Ce déséquilibre résulte en partie de pratiques discriminatoires adoptées ou
encouragées par le gouvernement coréen. Ainsi, une campagne dite de « frugalité
», lancée en juillet 1996, vise à détourner les consommateurs des biens
importés présentés comme des articles étrangers à la tradition nationale
d'austérité. Dans cette perspective, certains réseaux de distribution et des
entreprises ont annoncé leur intention de ne plus acquérir de biens
importés.
Ces orientations ne paraissent guère conformes aux engagements souscrits par
la Corée dans le cadre de l'Organisation mondiale du commerce ou de
l'Organisation de coopération et de développement économiques. L'accord-cadre
avec l'Union européenne constitue un moyen de pression supplémentaire pour
obtenir de la Corée une plus grande ouverture de son marché.
Je retiendrai, en particulier, les cinq volets de l'accord qui me paraissent,
à cet égard, particulièrement importants.
Je citerai, d'une part, l'objectif qui consiste à éliminer les obstacles aux
échanges et à supprimer, en particulier, à terme, les barrières non tarifaires,
et, d'autre part, l'amélioration de l'accès au marché pour les services tels
que les services financiers et les télécommunications.
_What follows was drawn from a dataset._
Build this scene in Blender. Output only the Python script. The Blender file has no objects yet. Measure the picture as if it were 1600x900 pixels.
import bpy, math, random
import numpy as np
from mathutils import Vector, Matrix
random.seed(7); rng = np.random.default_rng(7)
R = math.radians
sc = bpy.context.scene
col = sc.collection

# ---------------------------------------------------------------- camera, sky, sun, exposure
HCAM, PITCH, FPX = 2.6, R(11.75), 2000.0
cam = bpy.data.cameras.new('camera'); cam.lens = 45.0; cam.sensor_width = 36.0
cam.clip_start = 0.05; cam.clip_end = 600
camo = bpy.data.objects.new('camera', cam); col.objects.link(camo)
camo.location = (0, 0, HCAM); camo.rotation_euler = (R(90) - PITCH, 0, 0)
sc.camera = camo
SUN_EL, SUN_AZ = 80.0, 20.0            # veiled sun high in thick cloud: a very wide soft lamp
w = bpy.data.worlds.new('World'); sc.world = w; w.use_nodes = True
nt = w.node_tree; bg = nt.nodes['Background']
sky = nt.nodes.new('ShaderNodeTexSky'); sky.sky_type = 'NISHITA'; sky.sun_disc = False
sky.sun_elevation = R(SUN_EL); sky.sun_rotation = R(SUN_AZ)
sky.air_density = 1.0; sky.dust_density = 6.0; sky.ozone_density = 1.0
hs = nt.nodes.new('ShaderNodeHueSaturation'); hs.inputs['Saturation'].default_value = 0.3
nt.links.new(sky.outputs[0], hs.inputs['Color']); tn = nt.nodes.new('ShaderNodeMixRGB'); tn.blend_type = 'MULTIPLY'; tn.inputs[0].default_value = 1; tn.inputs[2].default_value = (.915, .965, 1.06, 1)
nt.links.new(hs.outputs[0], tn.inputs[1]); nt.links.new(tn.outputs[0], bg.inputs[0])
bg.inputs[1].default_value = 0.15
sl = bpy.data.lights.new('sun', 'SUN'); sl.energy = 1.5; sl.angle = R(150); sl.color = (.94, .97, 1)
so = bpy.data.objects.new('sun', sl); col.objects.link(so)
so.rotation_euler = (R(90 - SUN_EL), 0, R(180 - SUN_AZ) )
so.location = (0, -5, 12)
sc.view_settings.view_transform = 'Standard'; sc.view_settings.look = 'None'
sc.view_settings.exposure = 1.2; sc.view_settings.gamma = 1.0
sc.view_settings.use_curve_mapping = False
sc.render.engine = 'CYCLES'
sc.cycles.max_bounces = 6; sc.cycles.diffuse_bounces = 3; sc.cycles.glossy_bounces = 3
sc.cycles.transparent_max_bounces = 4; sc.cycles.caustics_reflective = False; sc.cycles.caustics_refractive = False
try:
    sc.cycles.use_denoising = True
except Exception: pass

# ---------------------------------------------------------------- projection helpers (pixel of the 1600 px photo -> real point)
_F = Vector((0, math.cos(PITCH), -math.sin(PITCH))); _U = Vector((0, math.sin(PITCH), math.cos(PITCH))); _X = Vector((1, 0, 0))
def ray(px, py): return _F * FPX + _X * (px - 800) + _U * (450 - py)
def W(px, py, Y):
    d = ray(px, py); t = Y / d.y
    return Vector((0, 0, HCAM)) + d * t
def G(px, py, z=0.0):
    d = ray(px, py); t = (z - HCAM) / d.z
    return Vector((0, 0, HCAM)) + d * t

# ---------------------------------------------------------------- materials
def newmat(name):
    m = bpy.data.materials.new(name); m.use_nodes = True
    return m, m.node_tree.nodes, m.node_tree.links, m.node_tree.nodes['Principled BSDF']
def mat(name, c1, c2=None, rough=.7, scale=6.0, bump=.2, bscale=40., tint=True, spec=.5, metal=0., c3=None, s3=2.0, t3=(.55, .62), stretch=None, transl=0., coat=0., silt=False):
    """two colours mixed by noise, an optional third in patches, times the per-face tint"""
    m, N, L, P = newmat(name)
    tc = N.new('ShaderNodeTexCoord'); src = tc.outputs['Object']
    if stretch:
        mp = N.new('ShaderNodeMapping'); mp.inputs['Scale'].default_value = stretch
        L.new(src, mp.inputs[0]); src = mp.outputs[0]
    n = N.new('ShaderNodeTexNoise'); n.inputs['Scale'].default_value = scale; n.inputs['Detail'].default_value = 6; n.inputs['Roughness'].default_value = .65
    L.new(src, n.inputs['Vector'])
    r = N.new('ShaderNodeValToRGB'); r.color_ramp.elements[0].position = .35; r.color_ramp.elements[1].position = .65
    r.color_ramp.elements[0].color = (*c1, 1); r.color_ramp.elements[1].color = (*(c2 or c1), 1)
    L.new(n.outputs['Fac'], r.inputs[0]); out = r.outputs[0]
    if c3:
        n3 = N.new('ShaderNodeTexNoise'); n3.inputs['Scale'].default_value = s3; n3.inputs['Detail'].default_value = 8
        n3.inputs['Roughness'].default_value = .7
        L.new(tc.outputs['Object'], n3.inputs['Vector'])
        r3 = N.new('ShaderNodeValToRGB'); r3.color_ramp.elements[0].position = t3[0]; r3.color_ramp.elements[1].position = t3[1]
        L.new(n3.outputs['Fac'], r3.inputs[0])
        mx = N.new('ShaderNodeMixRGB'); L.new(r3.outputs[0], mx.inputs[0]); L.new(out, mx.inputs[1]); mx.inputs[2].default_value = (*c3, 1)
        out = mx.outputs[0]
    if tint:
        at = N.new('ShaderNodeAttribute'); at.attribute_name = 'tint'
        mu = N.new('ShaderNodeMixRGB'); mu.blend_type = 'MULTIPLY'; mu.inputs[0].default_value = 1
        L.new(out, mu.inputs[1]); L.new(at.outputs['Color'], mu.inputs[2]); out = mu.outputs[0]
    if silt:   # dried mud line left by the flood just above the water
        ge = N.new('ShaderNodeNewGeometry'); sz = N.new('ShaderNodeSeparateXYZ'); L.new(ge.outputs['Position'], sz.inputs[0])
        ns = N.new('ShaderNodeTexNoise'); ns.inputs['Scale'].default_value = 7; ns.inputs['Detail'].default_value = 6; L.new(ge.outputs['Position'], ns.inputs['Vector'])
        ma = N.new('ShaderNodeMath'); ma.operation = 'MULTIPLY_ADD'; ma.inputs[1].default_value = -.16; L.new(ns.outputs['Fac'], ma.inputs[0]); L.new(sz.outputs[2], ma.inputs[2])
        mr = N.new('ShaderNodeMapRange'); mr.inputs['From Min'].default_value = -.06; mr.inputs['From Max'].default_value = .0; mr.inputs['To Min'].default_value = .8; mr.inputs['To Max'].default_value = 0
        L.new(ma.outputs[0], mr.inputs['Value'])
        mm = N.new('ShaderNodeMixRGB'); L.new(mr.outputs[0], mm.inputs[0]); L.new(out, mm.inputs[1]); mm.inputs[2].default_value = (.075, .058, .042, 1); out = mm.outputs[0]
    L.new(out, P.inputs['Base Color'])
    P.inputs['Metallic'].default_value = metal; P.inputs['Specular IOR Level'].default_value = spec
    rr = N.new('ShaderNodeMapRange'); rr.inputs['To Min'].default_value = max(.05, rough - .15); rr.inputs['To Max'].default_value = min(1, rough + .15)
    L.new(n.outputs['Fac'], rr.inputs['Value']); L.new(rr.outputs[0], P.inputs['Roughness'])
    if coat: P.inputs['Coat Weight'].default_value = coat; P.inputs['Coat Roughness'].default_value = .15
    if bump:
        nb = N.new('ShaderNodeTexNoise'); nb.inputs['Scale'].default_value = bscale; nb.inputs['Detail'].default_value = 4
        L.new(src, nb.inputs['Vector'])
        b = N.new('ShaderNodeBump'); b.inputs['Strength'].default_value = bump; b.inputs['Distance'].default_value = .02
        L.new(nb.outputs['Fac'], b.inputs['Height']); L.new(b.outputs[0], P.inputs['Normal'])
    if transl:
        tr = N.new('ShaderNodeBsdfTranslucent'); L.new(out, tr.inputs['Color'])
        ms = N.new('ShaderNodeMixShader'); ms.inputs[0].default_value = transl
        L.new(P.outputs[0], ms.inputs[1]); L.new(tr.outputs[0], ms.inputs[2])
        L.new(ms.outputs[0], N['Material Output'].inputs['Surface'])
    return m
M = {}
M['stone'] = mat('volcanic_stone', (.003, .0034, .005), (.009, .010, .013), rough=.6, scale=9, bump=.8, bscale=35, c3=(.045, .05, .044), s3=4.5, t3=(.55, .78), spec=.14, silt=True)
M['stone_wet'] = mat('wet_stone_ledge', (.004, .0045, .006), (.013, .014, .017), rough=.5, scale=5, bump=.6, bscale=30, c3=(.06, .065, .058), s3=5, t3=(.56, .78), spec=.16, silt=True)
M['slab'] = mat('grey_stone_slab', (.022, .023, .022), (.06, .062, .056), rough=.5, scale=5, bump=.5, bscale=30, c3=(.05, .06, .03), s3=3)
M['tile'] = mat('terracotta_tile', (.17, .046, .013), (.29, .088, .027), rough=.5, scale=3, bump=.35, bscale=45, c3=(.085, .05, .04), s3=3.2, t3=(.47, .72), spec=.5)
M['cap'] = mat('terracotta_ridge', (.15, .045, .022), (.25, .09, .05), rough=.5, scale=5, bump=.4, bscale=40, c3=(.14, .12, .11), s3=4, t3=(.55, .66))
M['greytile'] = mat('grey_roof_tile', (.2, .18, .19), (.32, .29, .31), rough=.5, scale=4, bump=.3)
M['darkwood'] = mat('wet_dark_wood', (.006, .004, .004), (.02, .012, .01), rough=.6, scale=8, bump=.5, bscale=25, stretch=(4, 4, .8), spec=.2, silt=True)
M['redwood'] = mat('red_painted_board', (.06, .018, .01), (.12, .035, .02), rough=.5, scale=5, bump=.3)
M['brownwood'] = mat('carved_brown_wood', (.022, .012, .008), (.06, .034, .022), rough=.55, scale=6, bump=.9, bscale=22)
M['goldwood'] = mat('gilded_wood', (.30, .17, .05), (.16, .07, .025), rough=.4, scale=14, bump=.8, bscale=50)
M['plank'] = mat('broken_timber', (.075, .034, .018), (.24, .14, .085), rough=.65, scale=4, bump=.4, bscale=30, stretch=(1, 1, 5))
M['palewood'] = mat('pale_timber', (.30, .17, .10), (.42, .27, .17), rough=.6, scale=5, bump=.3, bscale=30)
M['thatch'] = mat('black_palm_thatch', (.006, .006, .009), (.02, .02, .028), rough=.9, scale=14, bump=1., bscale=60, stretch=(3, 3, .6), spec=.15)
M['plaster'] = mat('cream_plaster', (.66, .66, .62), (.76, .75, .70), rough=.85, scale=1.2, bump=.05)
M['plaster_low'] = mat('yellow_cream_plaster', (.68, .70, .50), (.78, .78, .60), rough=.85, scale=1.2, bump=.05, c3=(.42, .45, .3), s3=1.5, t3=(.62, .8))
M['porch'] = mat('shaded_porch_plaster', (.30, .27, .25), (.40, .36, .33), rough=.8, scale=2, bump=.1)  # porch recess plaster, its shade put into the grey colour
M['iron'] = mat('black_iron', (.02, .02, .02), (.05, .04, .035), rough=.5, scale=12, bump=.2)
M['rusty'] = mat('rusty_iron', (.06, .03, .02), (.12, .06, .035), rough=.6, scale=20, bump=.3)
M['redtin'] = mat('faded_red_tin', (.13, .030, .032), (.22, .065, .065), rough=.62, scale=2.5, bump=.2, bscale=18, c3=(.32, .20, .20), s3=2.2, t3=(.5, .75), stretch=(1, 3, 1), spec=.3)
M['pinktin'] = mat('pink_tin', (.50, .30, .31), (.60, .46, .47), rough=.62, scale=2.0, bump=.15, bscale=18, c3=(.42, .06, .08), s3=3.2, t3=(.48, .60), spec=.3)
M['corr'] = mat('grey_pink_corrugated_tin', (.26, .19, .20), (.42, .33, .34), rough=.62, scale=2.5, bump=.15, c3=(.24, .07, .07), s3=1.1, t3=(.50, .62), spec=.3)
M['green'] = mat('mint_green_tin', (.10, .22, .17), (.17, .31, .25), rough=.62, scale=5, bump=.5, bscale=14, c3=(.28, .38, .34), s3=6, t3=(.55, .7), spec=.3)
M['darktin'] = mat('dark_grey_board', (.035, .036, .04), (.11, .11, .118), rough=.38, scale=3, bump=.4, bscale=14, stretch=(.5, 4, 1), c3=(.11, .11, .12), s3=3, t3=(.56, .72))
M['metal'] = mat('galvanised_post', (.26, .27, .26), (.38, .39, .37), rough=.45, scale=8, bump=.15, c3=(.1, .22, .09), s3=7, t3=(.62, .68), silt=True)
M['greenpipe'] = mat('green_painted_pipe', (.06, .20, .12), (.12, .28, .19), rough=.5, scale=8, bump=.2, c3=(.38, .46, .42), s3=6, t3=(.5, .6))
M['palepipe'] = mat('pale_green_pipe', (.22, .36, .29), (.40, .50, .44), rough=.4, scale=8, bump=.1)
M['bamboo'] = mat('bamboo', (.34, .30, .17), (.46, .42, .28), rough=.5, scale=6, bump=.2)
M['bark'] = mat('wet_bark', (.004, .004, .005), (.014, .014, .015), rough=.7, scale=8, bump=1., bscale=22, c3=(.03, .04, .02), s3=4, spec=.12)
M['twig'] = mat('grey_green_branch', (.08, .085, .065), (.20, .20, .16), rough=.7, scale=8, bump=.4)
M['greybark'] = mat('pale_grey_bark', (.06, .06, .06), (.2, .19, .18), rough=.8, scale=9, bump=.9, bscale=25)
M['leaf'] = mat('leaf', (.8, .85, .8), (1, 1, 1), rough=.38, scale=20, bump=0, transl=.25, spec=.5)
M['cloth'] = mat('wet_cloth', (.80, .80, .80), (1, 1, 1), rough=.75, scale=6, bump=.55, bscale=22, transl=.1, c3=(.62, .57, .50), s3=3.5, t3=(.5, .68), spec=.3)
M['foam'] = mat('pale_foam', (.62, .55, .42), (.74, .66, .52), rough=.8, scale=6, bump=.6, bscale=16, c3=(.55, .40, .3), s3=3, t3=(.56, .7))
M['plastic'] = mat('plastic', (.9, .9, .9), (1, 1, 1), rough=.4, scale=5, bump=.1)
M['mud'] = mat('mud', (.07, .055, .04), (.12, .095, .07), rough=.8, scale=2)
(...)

Par ailleurs, l'accord réaffirme la protection de la propriété intellectuelle,
industrielle et commerciale, ce qui n'est bien évidemment pas indifférent dans
un pays qui connaît un problème important de contrefaçons.
Enfin, l'accord-cadre comprend également deux dispositions d'ordre sectoriel
de portée non négligeable. En premier lieu, il engage les signataires à
favoriser l'accès au trafic maritime international dans des conditions de
concurrence loyale. En outre, il encourage les Européens et la Corée à coopérer
pour réduire le déséquilibre structurel entre l'offre et la demande sur le
marché mondial de la construction navale.
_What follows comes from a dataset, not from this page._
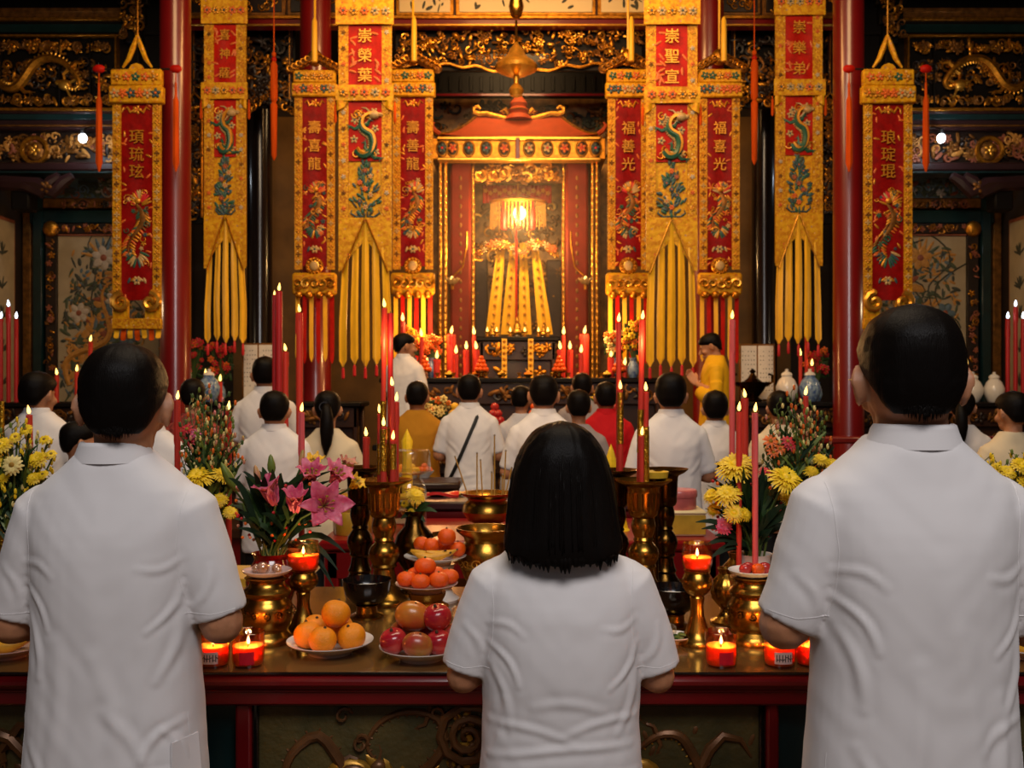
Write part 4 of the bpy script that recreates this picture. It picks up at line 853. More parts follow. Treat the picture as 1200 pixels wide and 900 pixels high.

En conclusion, la Corée a témoigné de sa maturité politique en renforçant
l'Etat de droit et en organisant une vie politique pluraliste. Elle a su, par
ailleurs, se hisser en deux décennies au niveau des pays développés. L'adhésion
de Séoul à l'OCDE a d'ailleurs consacré ces progrès.
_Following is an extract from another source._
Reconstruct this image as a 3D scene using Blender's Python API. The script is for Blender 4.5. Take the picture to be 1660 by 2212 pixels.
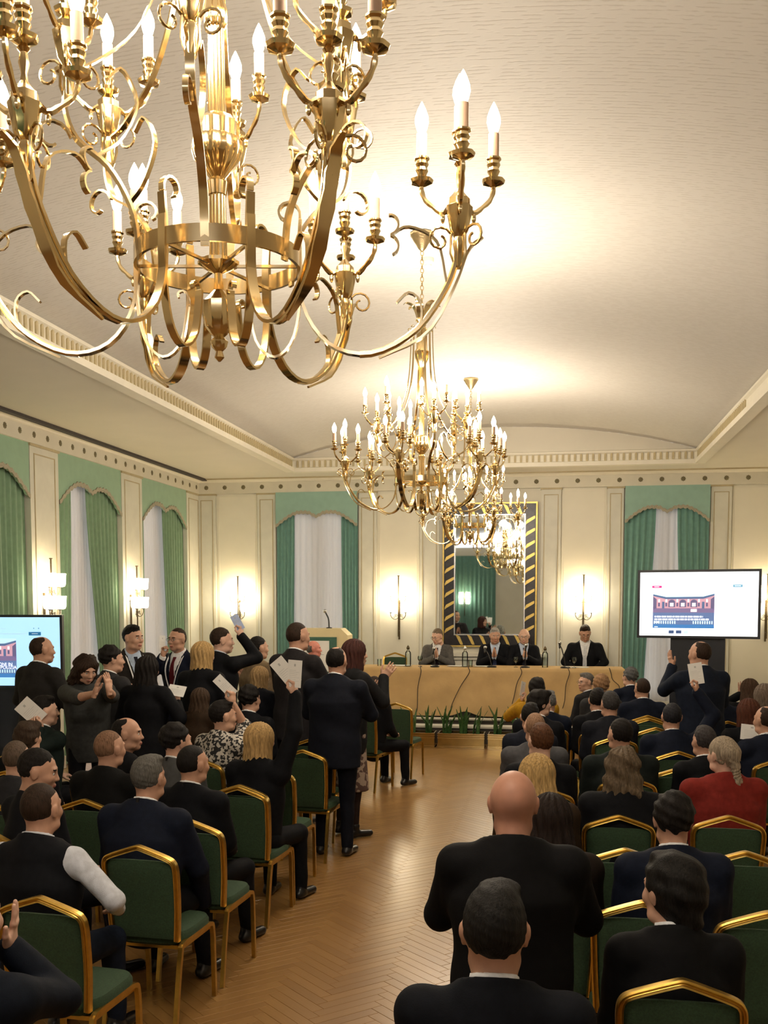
import bpy, math, random
import numpy as np
from mathutils import Matrix, Vector

for _o in list(bpy.data.objects):
    bpy.data.objects.remove(_o)
SC = bpy.context.scene
COL = SC.collection
RND = random.Random(7)

# ------------------------------------------------------------------ camera
F_PX, CX, VPX, VPY = 2200.0, 830.0, 1200.0, 1303.0      # frame 1660 x 2212
TH = math.radians(4.0)                                   # looking slightly down
HC = 2.15                                                # camera held up high
CY = VPY + F_PX * math.tan(TH)
YAW = math.atan((VPX - CX) * math.cos(TH) / F_PX)
cam_d = np.array([-math.sin(YAW) * math.cos(TH), math.cos(YAW) * math.cos(TH), -math.sin(TH)])
cam_r = np.array([math.cos(YAW), math.sin(YAW), 0.0])
cam_u = np.cross(cam_r, cam_d)
CAMP = np.array([0, 0, HC])
cam = bpy.data.cameras.new('camera')
cam.sensor_fit = 'VERTICAL'
cam.sensor_height = 24.0
cam.sensor_width = 18.0
cam.lens = 24.0 * F_PX / 2212.0
cam.shift_x = 0.0
cam.shift_y = (CY - 1106.0) / 2212.0
cam.clip_start = 0.05
camo = bpy.data.objects.new('camera', cam)
COL.objects.link(camo)
camo.matrix_world = Matrix(((cam_r[0], cam_u[0], -cam_d[0], 0), (cam_r[1], cam_u[1], -cam_d[1], 0),
                            (cam_r[2], cam_u[2], -cam_d[2], HC), (0, 0, 0, 1)))
SC.camera = camo

# ------------------------------------------------------------------ world (dusk outside), exposure
w = bpy.data.worlds.new('dusk')
SC.world = w
w.use_nodes = True
w.node_tree.nodes['Background'].inputs[0].default_value = (0.74, 0.72, 0.80, 1)
w.node_tree.nodes['Background'].inputs[1].default_value = 6.0
SC.view_settings.view_transform = 'Standard'
SC.view_settings.look = 'None'
SC.view_settings.gamma = 1.0
SC.view_settings.exposure = 0.14
SC.view_settings.use_curve_mapping = False
SC.cycles.max_bounces = 6
SC.cycles.diffuse_bounces = 3
SC.cycles.glossy_bounces = 3
SC.cycles.transmission_bounces = 3
SC.cycles.caustics_reflective = False
SC.cycles.caustics_refractive = False
SC.cycles.use_adaptive_sampling = True
SC.cycles.adaptive_threshold = 0.05
CH_POWER = 17.0        # each of the chandelier point lights
SCONCE_POWER = 8.0     # each wall lamp
BULB_E = 14.0
SHADE_E = 9.0
SCREEN_E = 2.2

# ------------------------------------------------------------------ helpers: pixels to points
def ray(x, y): return cam_d + (x - CX) / F_PX * cam_r - (y - CY) / F_PX * cam_u
def atY(x, y, Y): v = ray(x, y); return CAMP + v * (Y / v[1])
def atX(x, y, X): v = ray(x, y); return CAMP + v * (X / v[0])
def atZ(x, y, Z): v = ray(x, y); return CAMP + v * ((Z - HC) / v[2])

# ------------------------------------------------------------------ materials
_mc = {}
def mat(name, col, rough=0.6, metal=0.0, var=0.12, scale=14.0, bump=0.0, bscale=60.0, stretch=None, spec=None, coat=0.0, trans=0.0, sheen=0.0):
    key = (name,)
    if key in _mc: return _mc[key]
    m = bpy.data.materials.new(name); m.use_nodes = True
    nt = m.node_tree; N = nt.nodes; L = nt.links
    b = N['Principled BSDF']
    b.inputs['Roughness'].default_value = rough
    b.inputs['Metallic'].default_value = metal
    if spec is not None: b.inputs['Specular IOR Level'].default_value = spec
    if coat: b.inputs['Coat Weight'].default_value = coat; b.inputs['Coat Roughness'].default_value = 0.15
    if trans: b.inputs['Transmission Weight'].default_value = trans
    if sheen: b.inputs['Sheen Weight'].default_value = sheen
    tc = N.new('ShaderNodeTexCoord')
    src = tc.outputs['Object']
    if stretch:
        mp = N.new('ShaderNodeMapping'); mp.inputs['Scale'].default_value = stretch
        L.new(src, mp.inputs[0]); src = mp.outputs[0]
    nz = N.new('ShaderNodeTexNoise'); nz.inputs['Scale'].default_value = scale; nz.inputs['Detail'].default_value = 4
    L.new(src, nz.inputs['Vector'])
    rp = N.new('ShaderNodeValToRGB')
    c = np.array(col[:3])
    rp.color_ramp.elements[0].position = 0.3; rp.color_ramp.elements[1].position = 0.7
    rp.color_ramp.elements[0].color = (*(c * (1 - var)), 1)
    rp.color_ramp.elements[1].color = (*np.minimum(c * (1 + var), 1.0), 1)
    L.new(nz.outputs['Fac'], rp.inputs[0]); L.new(rp.outputs[0], b.inputs['Base Color'])
    if bump:
        nb = N.new('ShaderNodeTexNoise'); nb.inputs['Scale'].default_value = bscale; nb.inputs['Detail'].default_value = 3
        L.new(src, nb.inputs['Vector'])
        bp = N.new('ShaderNodeBump'); bp.inputs['Strength'].default_value = bump; bp.inputs['Distance'].default_value = 0.01
        L.new(nb.outputs['Fac'], bp.inputs['Height']); L.new(bp.outputs[0], b.inputs['Normal'])
    _mc[key] = m
    return m
def emat(name, col, e):
    if (name,) in _mc: return _mc[(name,)]
    m = bpy.data.materials.new(name); m.use_nodes = True
    b = m.node_tree.nodes['Principled BSDF']
    b.inputs['Base Color'].default_value = (*[min(1, x) for x in col], 1)
    b.inputs['Emission Color'].default_value = (*col, 1)
    b.inputs['Emission Strength'].default_value = e
    _mc[(name,)] = m
    return m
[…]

Toutefois, la mutation de l'économie coréenne n'est pas achevée. La crise
financière constitue, à cet égard, un révélateur, mais elle représente aussi
peut-être un accélérateur des évolutions en cours. Il faut rester confiant sur
l'avenir de la Corée et ce pays demeurera pour l'Union européenne un partenaire
privilégié en Asie.
L'accord-cadre apparaît donc comme un élément utile dans la relation entre les
deux partenaires, même si son intérêt s'apprécie différemment selon les
perspectives envisagées. A court et à moyen terme, il pose des principes
importants pour un développement plus harmonieux des relations commerciales
entre l'Union européenne et la Corée ; à plus long terme, il offre une
opportunité pour diversifier une coopération dans de nombreux domaines
demeurés, jusqu'à présent, en jachère.
C'est pourquoi la commission des affaires étrangères, de la défense et des
forces armées vous propose, mes chers collègues, d'adopter le présent projet de
loi.
(Applaudissements.)
M. le président.
Personne ne demande la parole dans la discussion générale ?...
La discussion générale est close.
Nous passons à la discussion de l'article unique.
«
Article unique.
- Est autorisée la ratification de l'accord-cadre de
commerce et de coopération entre la Communauté européenne et ses Etats membres,
d'une part, et la République de Corée, d'autre part, signé à Luxembourg le 28
octobre 1996 et dont le texte est annexé à la présente loi. »
Personne ne demande la parole ?...
Je mets aux voix l'article unique du projet de loi.